[STATED PROBLEM]
Every line of the material is to be repeated exactly as it stands.

[GIVEN INFORMATION]
▬▬▬▬▬▬▬▬▬▬

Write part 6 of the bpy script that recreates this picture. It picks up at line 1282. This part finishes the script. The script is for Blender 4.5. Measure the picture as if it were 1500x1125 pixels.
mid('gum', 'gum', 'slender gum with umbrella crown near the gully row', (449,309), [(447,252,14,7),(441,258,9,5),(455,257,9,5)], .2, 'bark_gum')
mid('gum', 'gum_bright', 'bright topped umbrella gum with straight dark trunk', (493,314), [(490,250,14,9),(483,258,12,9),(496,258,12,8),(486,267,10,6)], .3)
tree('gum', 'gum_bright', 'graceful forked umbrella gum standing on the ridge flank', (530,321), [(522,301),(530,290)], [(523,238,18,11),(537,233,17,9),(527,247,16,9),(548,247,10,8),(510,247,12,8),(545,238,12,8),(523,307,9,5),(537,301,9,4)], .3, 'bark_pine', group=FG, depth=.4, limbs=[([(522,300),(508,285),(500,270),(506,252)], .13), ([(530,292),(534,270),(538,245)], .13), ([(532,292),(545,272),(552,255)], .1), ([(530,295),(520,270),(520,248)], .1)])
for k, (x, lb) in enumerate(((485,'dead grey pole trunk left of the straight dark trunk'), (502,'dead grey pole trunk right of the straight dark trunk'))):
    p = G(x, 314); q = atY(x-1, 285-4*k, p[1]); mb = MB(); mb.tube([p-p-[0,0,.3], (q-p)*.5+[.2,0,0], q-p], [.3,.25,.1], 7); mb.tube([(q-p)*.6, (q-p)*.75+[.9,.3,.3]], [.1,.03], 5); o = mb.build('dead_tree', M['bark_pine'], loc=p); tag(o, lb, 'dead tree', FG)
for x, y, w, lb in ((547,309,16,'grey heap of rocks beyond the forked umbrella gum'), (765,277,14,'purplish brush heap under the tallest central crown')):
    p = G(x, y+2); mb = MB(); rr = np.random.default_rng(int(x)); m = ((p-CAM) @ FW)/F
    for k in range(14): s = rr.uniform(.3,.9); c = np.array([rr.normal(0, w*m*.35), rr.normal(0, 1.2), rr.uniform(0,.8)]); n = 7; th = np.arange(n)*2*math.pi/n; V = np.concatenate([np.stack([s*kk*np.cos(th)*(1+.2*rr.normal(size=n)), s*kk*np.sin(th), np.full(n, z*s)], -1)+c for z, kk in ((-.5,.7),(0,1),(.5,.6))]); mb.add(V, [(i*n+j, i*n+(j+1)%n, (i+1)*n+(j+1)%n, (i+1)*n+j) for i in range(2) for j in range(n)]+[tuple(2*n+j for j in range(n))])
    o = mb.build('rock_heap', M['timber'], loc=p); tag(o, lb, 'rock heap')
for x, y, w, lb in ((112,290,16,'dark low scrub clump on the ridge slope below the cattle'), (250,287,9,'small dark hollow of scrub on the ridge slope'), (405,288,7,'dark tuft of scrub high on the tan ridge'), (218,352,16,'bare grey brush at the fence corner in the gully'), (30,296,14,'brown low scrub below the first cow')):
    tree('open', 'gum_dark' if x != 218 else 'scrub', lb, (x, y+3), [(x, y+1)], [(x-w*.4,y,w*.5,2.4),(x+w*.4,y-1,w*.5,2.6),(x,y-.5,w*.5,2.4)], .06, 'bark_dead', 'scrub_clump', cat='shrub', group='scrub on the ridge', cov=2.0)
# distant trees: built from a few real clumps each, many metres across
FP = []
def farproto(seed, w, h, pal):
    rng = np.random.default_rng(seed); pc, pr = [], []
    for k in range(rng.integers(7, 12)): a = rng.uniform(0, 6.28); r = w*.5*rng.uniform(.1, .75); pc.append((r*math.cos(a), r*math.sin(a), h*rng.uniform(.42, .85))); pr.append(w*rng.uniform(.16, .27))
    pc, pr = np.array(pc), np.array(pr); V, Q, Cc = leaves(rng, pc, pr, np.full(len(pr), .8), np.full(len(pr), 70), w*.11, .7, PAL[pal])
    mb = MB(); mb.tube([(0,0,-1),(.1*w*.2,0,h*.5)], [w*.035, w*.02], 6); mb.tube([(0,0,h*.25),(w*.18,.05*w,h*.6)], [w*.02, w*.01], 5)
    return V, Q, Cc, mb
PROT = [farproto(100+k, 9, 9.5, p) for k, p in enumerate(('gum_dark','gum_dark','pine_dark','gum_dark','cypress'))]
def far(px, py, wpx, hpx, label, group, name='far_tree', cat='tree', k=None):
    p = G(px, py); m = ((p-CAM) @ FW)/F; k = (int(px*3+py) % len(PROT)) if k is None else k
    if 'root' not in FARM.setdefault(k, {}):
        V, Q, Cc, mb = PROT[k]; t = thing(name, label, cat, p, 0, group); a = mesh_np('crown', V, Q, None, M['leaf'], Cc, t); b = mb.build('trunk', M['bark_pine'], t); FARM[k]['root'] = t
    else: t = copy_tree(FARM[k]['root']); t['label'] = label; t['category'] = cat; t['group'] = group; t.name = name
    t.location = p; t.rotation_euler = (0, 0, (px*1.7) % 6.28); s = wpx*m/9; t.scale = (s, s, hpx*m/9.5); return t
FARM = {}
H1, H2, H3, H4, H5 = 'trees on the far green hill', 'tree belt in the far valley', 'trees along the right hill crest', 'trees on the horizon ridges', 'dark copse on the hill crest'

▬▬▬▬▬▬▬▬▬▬

[ANSWER BELOW]
Write part 6 of the bpy script that recreates this picture. It picks up at line 1282. This part finishes the script. The script is for Blender 4.5. Measure the picture as if it were 1500x1125 pixels.
mid('gum', 'gum', 'slender gum with umbrella crown near the gully row', (449,309), [(447,252,14,7),(441,258,9,5),(455,257,9,5)], .2, 'bark_gum')
mid('gum', 'gum_bright', 'bright topped umbrella gum with straight dark trunk', (493,314), [(490,250,14,9),(483,258,12,9),(496,258,12,8),(486,267,10,6)], .3)
tree('gum', 'gum_bright', 'graceful forked umbrella gum standing on the ridge flank', (530,321), [(522,301),(530,290)], [(523,238,18,11),(537,233,17,9),(527,247,16,9),(548,247,10,8),(510,247,12,8),(545,238,12,8),(523,307,9,5),(537,301,9,4)], .3, 'bark_pine', group=FG, depth=.4, limbs=[([(522,300),(508,285),(500,270),(506,252)], .13), ([(530,292),(534,270),(538,245)], .13), ([(532,292),(545,272),(552,255)], .1), ([(530,295),(520,270),(520,248)], .1)])
for k, (x, lb) in enumerate(((485,'dead grey pole trunk left of the straight dark trunk'), (502,'dead grey pole trunk right of the straight dark trunk'))):
    p = G(x, 314); q = atY(x-1, 285-4*k, p[1]); mb = MB(); mb.tube([p-p-[0,0,.3], (q-p)*.5+[.2,0,0], q-p], [.3,.25,.1], 7); mb.tube([(q-p)*.6, (q-p)*.75+[.9,.3,.3]], [.1,.03], 5); o = mb.build('dead_tree', M['bark_pine'], loc=p); tag(o, lb, 'dead tree', FG)
for x, y, w, lb in ((547,309,16,'grey heap of rocks beyond the forked umbrella gum'), (765,277,14,'purplish brush heap under the tallest central crown')):
    p = G(x, y+2); mb = MB(); rr = np.random.default_rng(int(x)); m = ((p-CAM) @ FW)/F
    for k in range(14): s = rr.uniform(.3,.9); c = np.array([rr.normal(0, w*m*.35), rr.normal(0, 1.2), rr.uniform(0,.8)]); n = 7; th = np.arange(n)*2*math.pi/n; V = np.concatenate([np.stack([s*kk*np.cos(th)*(1+.2*rr.normal(size=n)), s*kk*np.sin(th), np.full(n, z*s)], -1)+c for z, kk in ((-.5,.7),(0,1),(.5,.6))]); mb.add(V, [(i*n+j, i*n+(j+1)%n, (i+1)*n+(j+1)%n, (i+1)*n+j) for i in range(2) for j in range(n)]+[tuple(2*n+j for j in range(n))])
    o = mb.build('rock_heap', M['timber'], loc=p); tag(o, lb, 'rock heap')
for x, y, w, lb in ((112,290,16,'dark low scrub clump on the ridge slope below the cattle'), (250,287,9,'small dark hollow of scrub on the ridge slope'), (405,288,7,'dark tuft of scrub high on the tan ridge'), (218,352,16,'bare grey brush at the fence corner in the gully'), (30,296,14,'brown low scrub below the first cow')):
    tree('open', 'gum_dark' if x != 218 else 'scrub', lb, (x, y+3), [(x, y+1)], [(x-w*.4,y,w*.5,2.4),(x+w*.4,y-1,w*.5,2.6),(x,y-.5,w*.5,2.4)], .06, 'bark_dead', 'scrub_clump', cat='shrub', group='scrub on the ridge', cov=2.0)
# distant trees: built from a few real clumps each, many metres across
FP = []
def farproto(seed, w, h, pal):
    rng = np.random.default_rng(seed); pc, pr = [], []
    for k in range(rng.integers(7, 12)): a = rng.uniform(0, 6.28); r = w*.5*rng.uniform(.1, .75); pc.append((r*math.cos(a), r*math.sin(a), h*rng.uniform(.42, .85))); pr.append(w*rng.uniform(.16, .27))
    pc, pr = np.array(pc), np.array(pr); V, Q, Cc = leaves(rng, pc, pr, np.full(len(pr), .8), np.full(len(pr), 70), w*.11, .7, PAL[pal])
    mb = MB(); mb.tube([(0,0,-1),(.1*w*.2,0,h*.5)], [w*.035, w*.02], 6); mb.tube([(0,0,h*.25),(w*.18,.05*w,h*.6)], [w*.02, w*.01], 5)
    return V, Q, Cc, mb
PROT = [farproto(100+k, 9, 9.5, p) for k, p in enumerate(('gum_dark','gum_dark','pine_dark','gum_dark','cypress'))]
def far(px, py, wpx, hpx, label, group, name='far_tree', cat='tree', k=None):
    p = G(px, py); m = ((p-CAM) @ FW)/F; k = (int(px*3+py) % len(PROT)) if k is None else k
    if 'root' not in FARM.setdefault(k, {}):
        V, Q, Cc, mb = PROT[k]; t = thing(name, label, cat, p, 0, group); a = mesh_np('crown', V, Q, None, M['leaf'], Cc, t); b = mb.build('trunk', M['bark_pine'], t); FARM[k]['root'] = t
    else: t = copy_tree(FARM[k]['root']); t['label'] = label; t['category'] = cat; t['group'] = group; t.name = name
    t.location = p; t.rotation_euler = (0, 0, (px*1.7) % 6.28); s = wpx*m/9; t.scale = (s, s, hpx*m/9.5); return t
FARM = {}
H1, H2, H3, H4, H5 = 'trees on the far green hill', 'tree belt in the far valley', 'trees along the right hill crest', 'trees on the horizon ridges', 'dark copse on the hill crest'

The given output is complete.